Huesca was in uniform when he was April 21 while driving from work to his Gage Park apartment on the Southwest Side, authorities said. His stolen Toyota 4Runner was found nearby.

The off-duty officer’s missing gun was recovered April 26 after a relative of Tate tossed the weapon from a window of a Morgan Park apartment, police said. The same day, a warrant was issued for Tate’s arrest on charges of murder, possession of a stolen weapon and carjacking.

According to a police source, after Huesca was killed, officers retrieved his handcuffs from his locker in Area 2 headquarters at 727 E. 111th St., where he was part of the priority response team.

On Wednesday, officers with the Chicago Police Department's fugitive apprehension unit and the U.S. Marshals’ Great Lakes Regional Fugitive Task Force reportedly found Tate hiding under a sink in a Glendale Heights apartment.

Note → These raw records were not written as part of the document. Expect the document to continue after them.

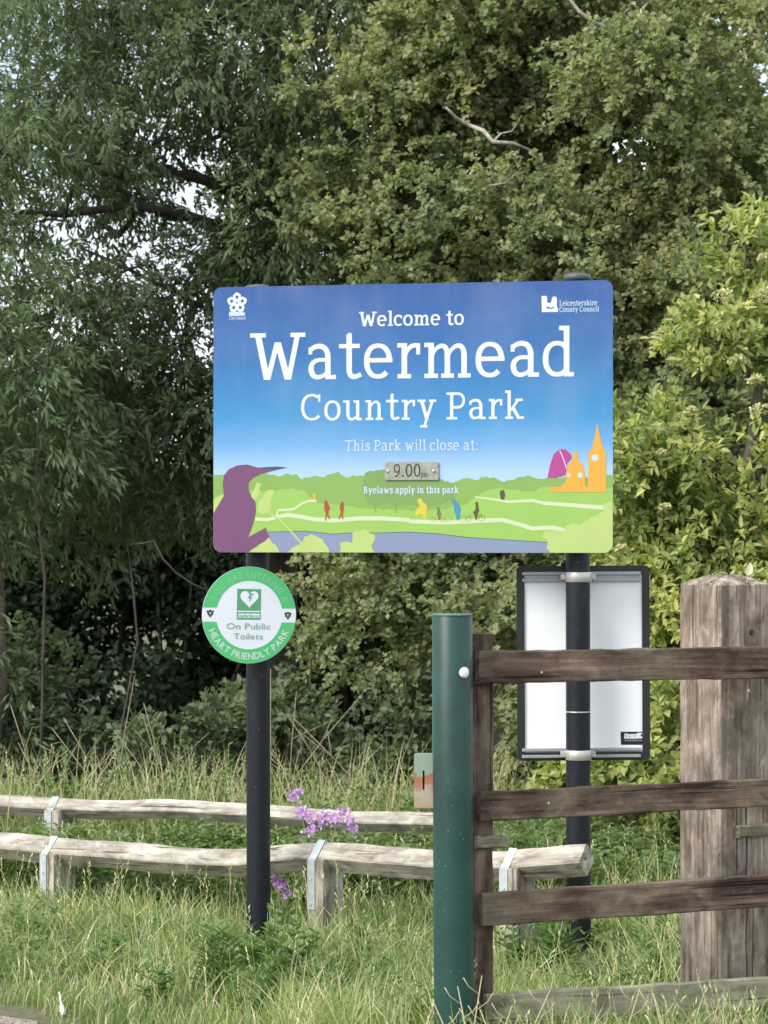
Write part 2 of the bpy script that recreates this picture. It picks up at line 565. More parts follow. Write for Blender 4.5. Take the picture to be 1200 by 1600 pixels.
def slab(ch, W=1.0):
    """slab-serif letters, cap height 1, x height .74; W scales the weight. Returns polygons, advance"""
    S, T, SF, X = .148 * W, .112 * W, .098 * (0.6 + 0.4 * W), .745
    h = S / 2
    def vs(cx, y0, y1): return bar(cx - h, y0, cx + h, y1)
    def ringw(pts, cx, cy, rx, ry):
        return [T + (S - T) * min(1, abs((p[0] - cx) / rx)) ** 1.5 for p in pts]
    def arcst(cx, cy, rx, ry, a0, a1, n=16, closed=False):
        p = arc(cx, cy, rx, ry, a0, a1, n)
        if closed: p = p[:-1]
        return stroke(p, ringw(p, cx, cy, rx, ry), closed)
    def arch(x0, x1):
        p = bez((x0 + .01, .46), (x0 + .08, .70), (x1 - .01, .78), (x1, .50), 10)
        w = [T * .75 + (S - T * .75) * t for t in np.linspace(0, 1, 10) ** 1.2]
        return stroke(p, w) + vs(x1, 0, .505) + bar(x1 - h - .075, 0, x1 + h + .085, SF)
    def lead(cx, top, foot=True):
        g = vs(cx, 0, top) + bar(cx - h - .095, top - SF, cx, top)
        if foot: g += bar(cx - h - .09, 0, cx + h + .09, SF)
        return g
    if ch == 'o': return arcst(.33, X / 2, .255, X / 2 - .045, 0, 360, 30, True), .70
    if ch == '0': return arcst(.33, .5, .235, .45, 0, 360, 30, True), .70
    if ch == 'c': return arcst(.33, X / 2, .255, X / 2 - .045, 48, 318, 22) + bar(.50, .49, .58, .70), .62
    if ch == 'C': return arcst(.44, .5, .36, .45, 52, 318, 26) + bar(.68, .70, .765, .98), .86
    if ch == 'e': return arcst(.33, X / 2, .255, X / 2 - .045, 0, 316, 26) + bar(.10, X / 2 - .03, .655, X / 2 + .065), .70
    if ch == 'a':
        g = stroke(bez((.09, .60), (.18, .74), (.50, .78), (.50, .47), 12), [T + (S - T) * t for t in np.linspace(0, 1, 12)])
        g += bar(.06, .53, .145, .68)
        g += vs(.50, .06, .50) + bar(.50 - h, 0, .50 + h + .12, SF)
        b = bez((.50, .40), (.20, .46), (.10, .34), (.12, .20), 9) + bez((.12, .20), (.14, .0), (.36, .0), (.50, .16), 9)[1:]
        g += stroke(b, [T * .85 + (S - T * .85) * math.exp(-((k - 8) / 4.0) ** 2) for k in range(17)])
        return g, .72
    if ch == 't':
        g = vs(.23, .2, .93) + bar(0, X - SF, .47, X)
        g += [[(.23 - h, .93), (.23 + h, .93), (.23 + h * .7, .98), (.23 - h * .2, .98)]]
        g += stroke(bez((.23, .24), (.22, .0), (.36, .02), (.50, .10), 10), [S - (S - T) * t for t in np.linspace(0, 1, 10)])
        return g, .52
    if ch == 'r':
        g = lead(.19, X)
        p = bez((.20, .44), (.26, .66), (.36, .72), (.50, .69), 8)
        return g + stroke(p, [T * .8, T * .85, T * .9, T, T, T, T, T]) + bar(.455, .50, .545, .74), .57
    if ch == 'n': return lead(.19, X) + arch(.20, .56), .78
    if ch == 'h': return lead(.19, 1.05) + arch(.20, .56), .78
    if ch == 'm': return lead(.19, X) + arch(.20, .55) + arch(.56, .92), 1.13
    if ch == 'u':
        g = vs(.18, .22, X) + bar(.0, X - SF, .18, X)
        p = bez((.18, .26), (.18, -.04), (.42, -.02), (.56, .20), 10)
        g += stroke(p, [S - (S - T * .8) * t for t in np.linspace(0, 1, 10)])
        return g + vs(.56, 0, X) + bar(.40, X - SF, .56, X) + bar(.56, 0, .56 + h + .10, SF), .78
    if ch in 'dp':
        if ch == 'd':
            return arcst(.33, X / 2, .255, X / 2 - .045, 40, 320, 24) + vs(.535, 0, 1.06) + bar(.535 - h - .10, 1.06 - SF, .535, 1.06) + bar(.535, 0, .535 + h + .10, SF), .75
        return arcst(.39, X / 2, .255, X / 2 - .045, -140, 140, 24) + vs(.19, -.28, X) + bar(.0, X - SF, .19, X) + bar(.02, -.28, .36, -.28 + SF), .74
    if ch == 'b': return arcst(.39, X / 2, .255, X / 2 - .045, -140, 140, 24) + vs(.19, 0, 1.05) + bar(.0, 1.05 - SF, .19, 1.05), .74
    if ch == 'l': return lead(.19, 1.05), .38
    if ch == 'i': return lead(.19, X) + bar(.19 - h, .88, .19 + h, 1.03), .38
    if ch == 'k':
        return lead(.19, 1.05) + para(.24, .30, .56, X, T * 1.25) + bar(.42, X - SF, .70, X) + para(.33, .42, .57, 0, S * 1.15) + bar(.48, 0, .75, SF), .76
    if ch == 'y':
        return para(.17, X, .385, -.0, S * 1.08) + para(.61, X, .27, -.29, T * 1.15) + bar(.02, X - SF, .33, X) + bar(.46, X - SF, .74, X) + bar(.12, -.29, .40, -.29 + SF), .74
    if ch == 'v': return para(.17, X, .37, 0, S) + para(.60, X, .37, 0, T) + bar(0, X - SF, .33, X) + bar(.44, X - SF, .74, X), .74
    if ch == 'w':
        return para(.17, X, .33, 0, S) + para(.34, 0, .50, .62, T * 1.1) + para(.50, .62, .68, 0, S) + para(.69, 0, .86, X, T * 1.1) + bar(0, X - SF, .32, X) + bar(.72, X - SF, 1.0, X), 1.02
    if ch == 'W':
        return (para(.17, 1, .385, 0, S * 1.15) + para(.40, 0, .62, .80, T * 1.25) + para(.63, .80, .86, 0, S * 1.15) + para(.875, 0, 1.09, 1, T * 1.25)
                + bar(0, 1 - SF, .36, 1) + bar(.92, 1 - SF, 1.26, 1) + bar(.56, .72, .70, .80)), 1.24
    if ch == 'P':
        p = [(.2, 1 - T / 2)] + [(.40, 1 - T / 2)] + arc(.42, .70, .235, .30 - T / 2, 80, -80, 12) + [(.40, .40 + T / 2), (.2, .40 + T / 2)]
        return vs(.20, 0, 1) + bar(0, 1 - SF, .25, 1) + bar(0, 0, .42, SF) + stroke(p, T * 1.1), .76
    if ch == 'B':
        a = [(.2, 1 - T / 2), (.38, 1 - T / 2)] + arc(.38, .755, .20, .245 - T / 2, 80, -80, 10) + [(.2, .51 + T / 2)]
        b = [(.2, .51), (.42, .51)] + arc(.42, .28, .23, .28 - T / 2, 80, -80, 10) + [(.2, T / 2)]
        return vs(.20, 0, 1) + bar(0, 1 - SF, .25, 1) + bar(0, 0, .25, SF) + stroke(a, T) + stroke(b, T), .82
    if ch == 'L': return vs(.20, 0, 1) + bar(0, 1 - SF, .40, 1) + bar(0, 0, .68, SF) + bar(.59, 0, .68, .26), .74
    if ch == 'T': return bar(0, 1 - SF, .82, 1) + bar(0, .77, .085, 1) + bar(.735, .77, .82, 1) + vs(.41, 0, 1) + bar(.22, 0, .60, SF), .86
    if ch == 's':
        p = bez((.50, .60), (.36, .74), (.10, .70), (.12, .55), 8) + bez((.12, .55), (.14, .40), (.50, .42), (.50, .22), 8)[1:] + bez((.50, .22), (.50, .0), (.20, .0), (.08, .15), 8)[1:]
        return stroke(p, T * 1.15) + bar(.47, .52, .54, .72) + bar(.04, .02, .11, .22), .60
    if ch == '9':
        p = arc(.33, .66, .235, .29, 0, 360, 20)[:-1]
        return stroke(p, T, True) + stroke(bez((.565, .68), (.58, .3), (.42, .06), (.14, .03), 10), T), .70
    if ch == '.': return bar(.08, 0, .23, .15), .32
    if ch == ':': return bar(.08, 0, .24, .15) + bar(.08, .5, .24, .65), .34
    return [], .32


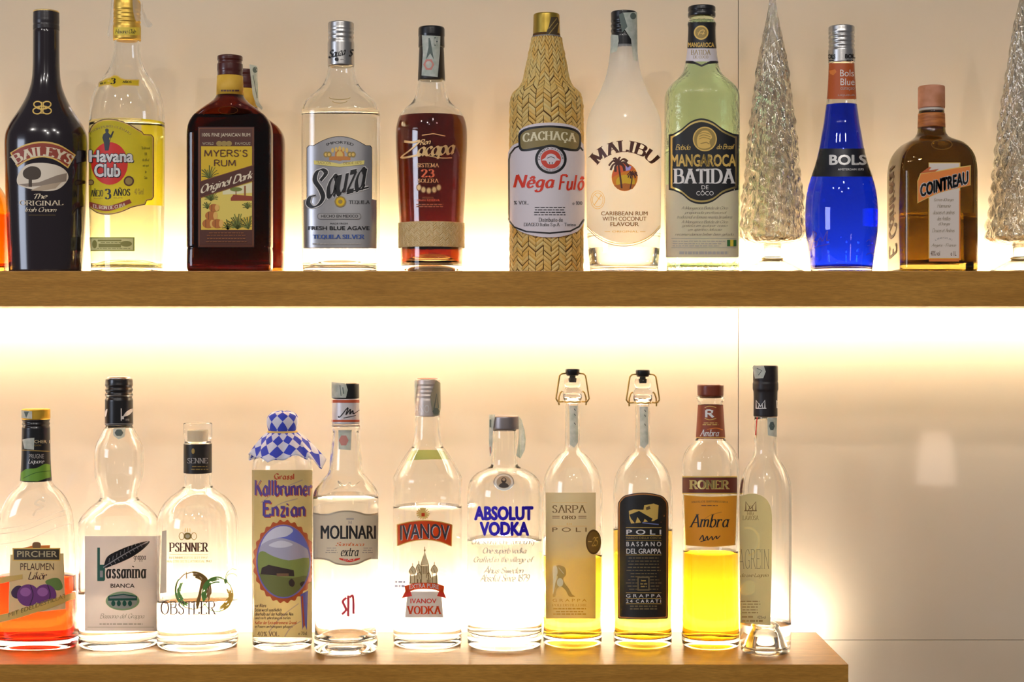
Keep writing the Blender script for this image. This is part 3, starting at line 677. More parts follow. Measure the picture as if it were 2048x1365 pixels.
for cx_, cy_, n, ln in ((225, 790, 11, 75), (235, 915, 13, 62), (385, 1075, 16, 85), (440, 960, 9, 50), (445, 1075, 10, 85), (330, 1078, 8, 60), (215, 960, 8, 40)):
    for i in range(n):
        a = math.pi*(.06+.88*i/(n-1)); l = ln*rnd.uniform(.7, 1.05); ex, ey = cx_+l*.8*math.cos(a), cy_-l*math.sin(a)
        ex = max(182, min(462, ex)); L.pen([(cx_, cy_), ((cx_+ex)/2, (cy_+ey)/2-6), (ex, ey)], 6, 2.5, GRN if i % 3 else MG)
BR = pm('barrel_brown', alb(150, 88, 35), .6)
for x, y, a, b in ((235, 1000, 34, 26), (218, 1045, 32, 26), (270, 1045, 30, 26), (250, 955, 26, 22)):
    L.ell(x, y, a, b, BR); L.ell(x+a*.7, y, 12, b*.85, pm('barrel_end', alb(200, 155, 80), .6)); L.line([(x-a*.4, y-b*.85), (x-a*.4, y+b*.85)], 2, DB, up=True)
L.poly([(174, 805), (469, 712), (469, 800), (174, 898)], DB); L.line([(174, 805), (469, 712)], 2.5, MB_); L.line([(174, 898), (469, 800)], 2.5, MB_)
L.text("MYERS'S", 197, 624, 438, 664, DB, 'mono').text('RUM', 252, 680, 373, 718, DB, 'mono')
L.text('Original Dark', 178, 782, 466, 845, cr, 'scriptb', slope=88); L.micro(190, 450, (1098, 1112, 1130, 1148), MB_, 4); L.done()

# --- square-shouldered silver tequila
B = Body(682, 2.10, [(110, 24), (133, 25.5), (150, 28), (163, 32.5), (172, 37.5), (180, 44), (187, 51), (195, 60), (203, 67.5), (212, 73), (222, 76.3), (226, 77), (400, 76.5), (530, 75), (540, 74)], SHELF_UP, .82, 3.4)
r = root('liquor_bottle', B, 'clear square-shouldered tequila bottle with large silver label and silver cap', 'bottle', UG)
glass(B, r, liquid=WATER, level=224, punt=.006, dome=.008)
_, C = cap(B, r, 'cap', SILVER, [(45.5, 24.5), (48, 25.5), (60, 25.5), (62, 24.8), (64, 25.6)]+ripple(66, 84, 25.8, 2, 1.0)+[(86, 26.5), (132, 26.5), (134, 25.5)], knurl=(48, 58, .5, 1))
L = Label(C, Z2, 'cap_lettering', r, dx=3, base=.0004); L.text('Sauza', 903, 48, 1000, 95, INK, 'scriptb', slope=22).ell(948, 110, 11, 11, INK); L.micro(962, 1005, (110,), GREY); L.text('S', 1018, 52, 1042, 95, INK, 'scriptb').done()
SIL = mottle('silver_label', (.44, .42, .42), (.62, .60, .60), 14, (1, 1, .35), rough=.34, metal=.75, lo=.4, hi=.6, bump=.25)
L = Label(B, Z2, 'shoulder_emblem', r, dy=5)
for y, w in ((325, 60), (345, 42)): L.line([(965+w*math.sin(t*.1), y+14*math.cos(t*.1)) for t in range(-14, 15)], 3.5, DGOLD)
L.done()
L = Label(B, Z2, 'front_label', r)
sh = [(760, 1185), (760, 910), (778, 905), (778, 612), (790, 600)]+catmull([(815, 600), (870, 570), (920, 553), (965, 548), (1010, 553), (1060, 570), (1115, 600)], 5)+[(1138, 600), (1148, 612), (1148, 905), (1173, 912), (1173, 1185)]
L.poly(sh, INK); L.poly([(966+(x-966)*.988, 870+(y-870)*.99) for x, y in sh], SIL)
L.ctext('IMPORTED', 965, 800, 210, 15, -20, 21, INK, 'bold')
COP = pm('copper_ink', alb(165, 105, 50), .5)
L.ell(965, 655, 28, 34, COP); L.ell(965, 655, 18, 24, PGOLD); L.rect(905, 662, 1025, 684, COP)
for x in (888, 905, 1022, 1040): L.ell(x, 652, 15, 17, DGOLD, 16); L.ell(x, 652, 8, 9, PGOLD, 16)
for x in (925, 945, 965, 985, 1005): L.ell(x, 618+abs(x-965)*.25, 8, 14, PGOLD, 12)
L.poly([(820, 685), (900, 692), (965, 705), (1030, 692), (1103, 685), (1100, 708), (1030, 716), (965, 722), (900, 716), (822, 708)], pm('pale_ribbon', alb(205, 190, 110), .5)); L.text('TRADICION', 835, 690, 915, 707, DGOLD, slope=-4).text('DESDE 1873', 985, 692, 1085, 706, DGOLD, slope=4)
for q, m_ in ((9, WHITE), (0, INK)):
    L.lv += L.step*2
    L.pen([(858, 800), (888, 758), (868, 738), (838, 752), (828, 800), (858, 850), (872, 895), (850, 935), (815, 950), (790, 930), (800, 895), (830, 885)], 26+q, 6+q, m_, 20)
    o = q*.4; L.text('auza', 890-o, 745-o, 1118+o, 880+o, m_, 'scriptb', slope=55)
    L.pen([(1010, 862), (1060, 855), (1125, 838)], 10+q, 8+q, m_)
L.ell(968, 920, 32, 32, DGOLD, 30, 8, .03); L.ell(968, 920, 24, 24, pm('gold_seal', alb(205, 168, 40), .4, .5)); L.ell(968, 920, 12, 12, DGOLD)
L.text('TEQUILA', 1015, 912, 1132, 935, INK, 'serif'); L.rect(840, 985, 1083, 1021, pm('pill_grey', alb(98, 96, 94), .5), 16); L.rect(844, 989, 1079, 1017, pm('pill_silver', alb(135, 132, 130), .5), 13)
L.text('HECHO EN MEXICO', 862, 994, 1066, 1011, INK, 'bold').text('MADE FROM', 912, 1040, 1008, 1049, INK, 'sans').text('FRESH BLUE AGAVE', 790, 1059, 1130, 1081, INK, 'bold')
L.text('TEQUILA SILVER', 815, 1107, 1103, 1134, pm('blue_ink', alb(45, 70, 130), .4), 'serifb'); L.micro(775, 1120, (1160,), GREY, 8, 3); L.done()

MAHO = liq('mahogany', (1, .97, .9)); nt = MAHO.node_tree; va = nt.nodes.new('ShaderNodeVolumeAbsorption'); va.inputs['Color'].default_value = (.74, .42, .0, 1); va.inputs['Density'].default_value = 120
nt.links.new(va.outputs[0], nt.nodes['Material Output'].inputs['Volume'])
# --- aged rum with the woven straw band
B = Body(863, 2.11, [(120, 25), (160, 26.5), (175, 28), (190, 31.5), (205, 39), (214, 48), (222, 57), (229, 62), (236, 65.5), (246, 68.5), (262, 71), (285, 71.3), (330, 69.5), (400, 66.5), (450, 64), (500, 62.5), (540, 62)], SHELF_UP)
r = root('rum_bottle', B, 'dark aged rum bottle with gold lettering and a woven straw band near its foot', 'bottle', UG)
glass(B, r, liquid=MAHO, level=235, tb=.012, punt=.011, dome=.014)
_, C = cap(B, r, 'stopper', BLACKPL, [(55, 23), (58, 26.2), (72, 26.4), (74, 25.8), (94, 26.2), (96, 25)])
_, C = cap(B, r, 'neck_sleeve', pm('dark_sleeve', (.02, .015, .014), .35, coat=.2), [(95, 23.8), (98, 24.6), (130, 26), (150, 27), (161, 27.3)])
TB = Body(863, B.D, [(60, 27.2), (96, 27), (150, 27.8)], SHELF_UP)
strip(TB, Z3, r, [(206, 172), (293, 176), (290, 260), (280, 376), (204, 368), (210, 260)], lambda L: (L.ell(238, 315, 26, 30, TAXP, 6), L.ell(238, 315, 15, 17, TAX), L.poly([(225, 290), (245, 190), (262, 290), (245, 260)], TAXD), L.line([(240, 185), (240, 240)], 6, TAXD), L.text('CH', 262, 180, 280, 225, TAXD)))
L = Label(B, Z3, 'gold_lettering', r, dy=8)
GI = pm('rum_gold_ink', alb(205, 170, 115), .4, .3); CI = pm('rum_copper_ink', alb(185, 95, 62), .4, .2); BZ = pm('rum_bronze_ink', alb(120, 80, 50), .5)
L.line([(205, 660), (260, 652), (318, 664)], 4, GI).text('Ron', 194, 678, 248, 707, GI, 'scriptb', slope=6)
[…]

A Chicago police officer in the fugitive unit placed Huesca’s handcuffs on Tate, the source says.

Officer Luis Huesca.

Chicago Police Department

“This is a long, well-established practice that pays tribute to the officer who died,” says Chuck Wexler, executive director of the Police Executive Research, a national law enforcement organization based in Washington.

Over the past few years, there have been more than a dozen news reports across the country of suspected cop-killers being arrested with the slain officer’s handcuffs, including cases last year in New York City and Philadelphia.

The history of the practice is unclear. Phil Cline, who was Chicago's police superintendent from 2003 to 2007, says he thinks it’s been going on in Chicago for less than a decade.

“I think it’s a great idea, and the family appreciates it, and the cops who worked on the case appreciate it,” says Cline, who is a former executive director of the Chicago Police Memorial Foundation, which provides assistance to the families of fallen officers.

“It’s a way of showing that, even though the officer is not with us, he is having a part in the arrest of the person who killed them,” Cline says. “Yes, you are sending a message to the bad guy, but you’re not taunting him.”